WalkMe enables all online publishers and ISVs to create interactive on-screen 'Walk-Thrus' that assist end-users to quickly and easily complete even the most complex tasks.

Users receive clear and error-proof on screen instructions displayed as sequential balloon hints within the website or app, while they perform the actual process from start to finish.

Think of it as if you are sitting right next to your users and guiding them through each task, step-by-step, on any site platform.

 

Benefits

WalkMe eliminates end-user confusion which directly reduces the number and the length of support calls and the investment needed to create or update user manuals and instructional videos.

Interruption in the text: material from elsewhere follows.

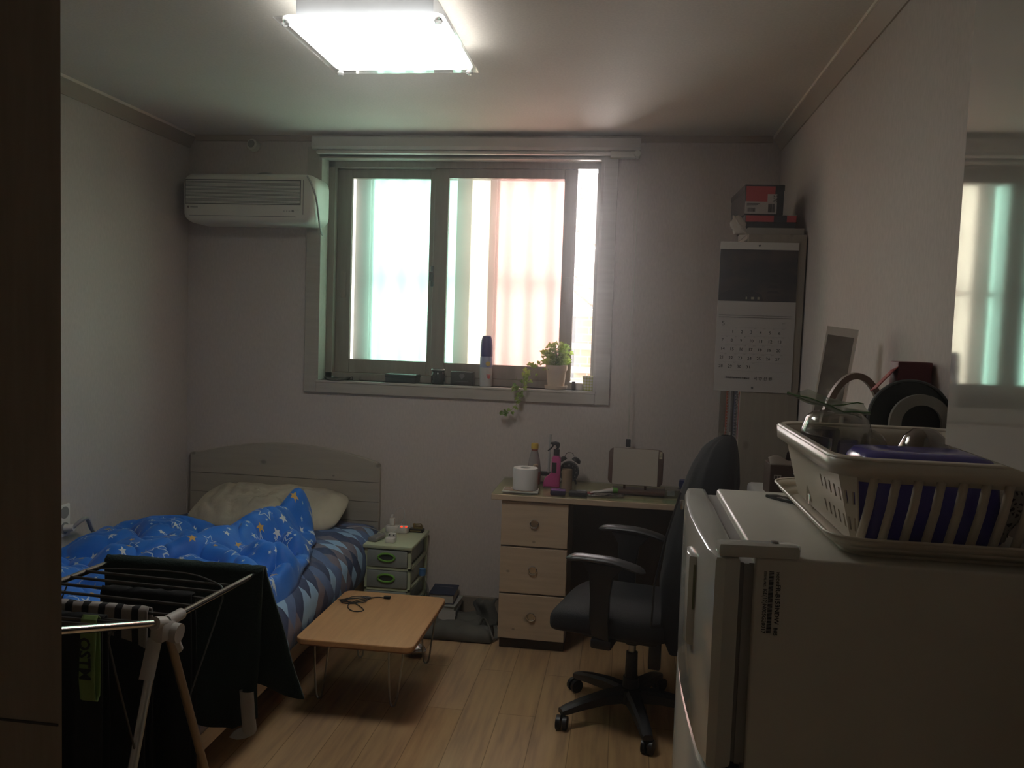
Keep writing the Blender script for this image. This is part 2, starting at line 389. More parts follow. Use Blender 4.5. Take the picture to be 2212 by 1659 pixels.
# roller blind rolled up above the window
bl = thing('roller_blind', 'rolled up white roller blind cassette above the window', 'blind', (-.81, -.05, 2.42))
MB().prism([(-.018, 2.482), (-.075, 2.482), (-.082, 2.474), (-.082, 2.43), (-.07, 2.418), (-.018, 2.418)], -1.655, .033, 'yz').build('cassette', P('blind_white', (.50, .47, .43, 1), .5, var=.03), bl, smooth=False)
MB().box(-1.64, -.02, -.055, -.03, 2.397, 2.416, .006).build('bottom_rail', m_white, bl)
MB().box(-.115, .03, -.06, -.02, 2.385, 2.417, .004).cyl((.018, -.085, 2.40), (.018, -.03, 2.40), .016).build('end_bracket', m_offwhite, bl)
MB().tube([(.027, -.05, 2.40), (.030, -.05, 1.7), (.033, -.05, .985)], .0018, 6).tube([(.010, -.05, 2.40), (.020, -.05, 1.6), (.030, -.05, .985)], .0010, 6).build('cord', m_offwhite, bl)
MB().box(.022, .046, -.06, -.04, .945, .985, .004).build('cord_weight', m_black, bl)

# ------------------------------------------------------------------ ceiling lamp
lamp = thing('ceiling_lamp', 'square frosted glass ceiling lamp switched on', 'lamp', (-.81, -1.59, 2.5))
LX0, LX1, LY0, LY1 = -1.075, -.552, -1.865, -1.325
MB().box(LX0+.05, LX1-.05, LY0+.05, LY1-.05, 2.43, 2.5, .004).build('base', P('lamp_base', (.55, .57, .60, 1), .3), lamp, smooth=False)
T = NT('lamp_diffuser'); uv = T.co('Generated'); sx = T.n('ShaderNodeSeparateXYZ'); T.put(sx.inputs[0], uv)
e = T.n('ShaderNodeEmission'); e.inputs[0].default_value = (1, .99, .95, 1)
dx = T.math('ABSOLUTE', T.math('SUBTRACT', sx.outputs[0], .5)); dy = T.math('ABSOLUTE', T.math('SUBTRACT', sx.outputs[1], .5))
mxx = T.math('MAXIMUM', dx, dy); e.inputs[1].default_value = 4
T.put(e.inputs[1], T.ramp(mxx, [(.34, (16,)*3+(1,)), (.47, (4.0,)*3+(1,))]))
T.t.links.new(e.outputs[0], T.out.inputs[0])
MB().prism(rrect(LX1-LX0-.03, LY1-LY0-.03, .03, 5, (LX0+LX1)/2, (LY0+LY1)/2), 2.421, 2.427, 'xy').build('diffuser', T.m, lamp, smooth=False)
MB().box(LX0, LX1, LY0, LY1, 2.414, 2.420, .001).build('glass_plate', clearglass('lamp_glass', (1, 1, 1, 1), .1), lamp, smooth=False)
for x in (LX0+.028, LX1-.028):
    for y in (LY0+.028, LY1-.028):
        MB().lathe([(0, -.016), (.010, -.014), (.013, -.008), (.010, 0), (.006, .002), (.006, .012)], (x, y, 2.414), 12).build('corner_knob', P('knob_acrylic', (.8, .8, .78, 1), .15, trans=.5, var=0), lamp)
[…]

More importantly, publishers who have implemented WalkMe report dramatic increase in user task-completion, increased conversions, as well as end-user satisfaction and greater overall site utilization.

 

Other Considerations

Using WalkMe’s system does not require any modification or integration to the underlying software. The 'Walk Thru' creation process is simple and does not require any technical skills.

WalkMe supports all popular browsers (Chrome, Explorer, Safari etc.) and does not require end-user download.

WalkMe is a software-as-a-service product, offering a wide pricing scale. WalkMe offers its product free for “start-up” sized customers, trending upwards to our silver package for small businesses, leading to a customized quote for WalkMe’s largest customers. Self-hosting options are available.

WalkMe complies with the strictest security standards and has been certified by a 3rd party security firm, which satisfies our data sensitive customers and the financial institutions we are currently servicing.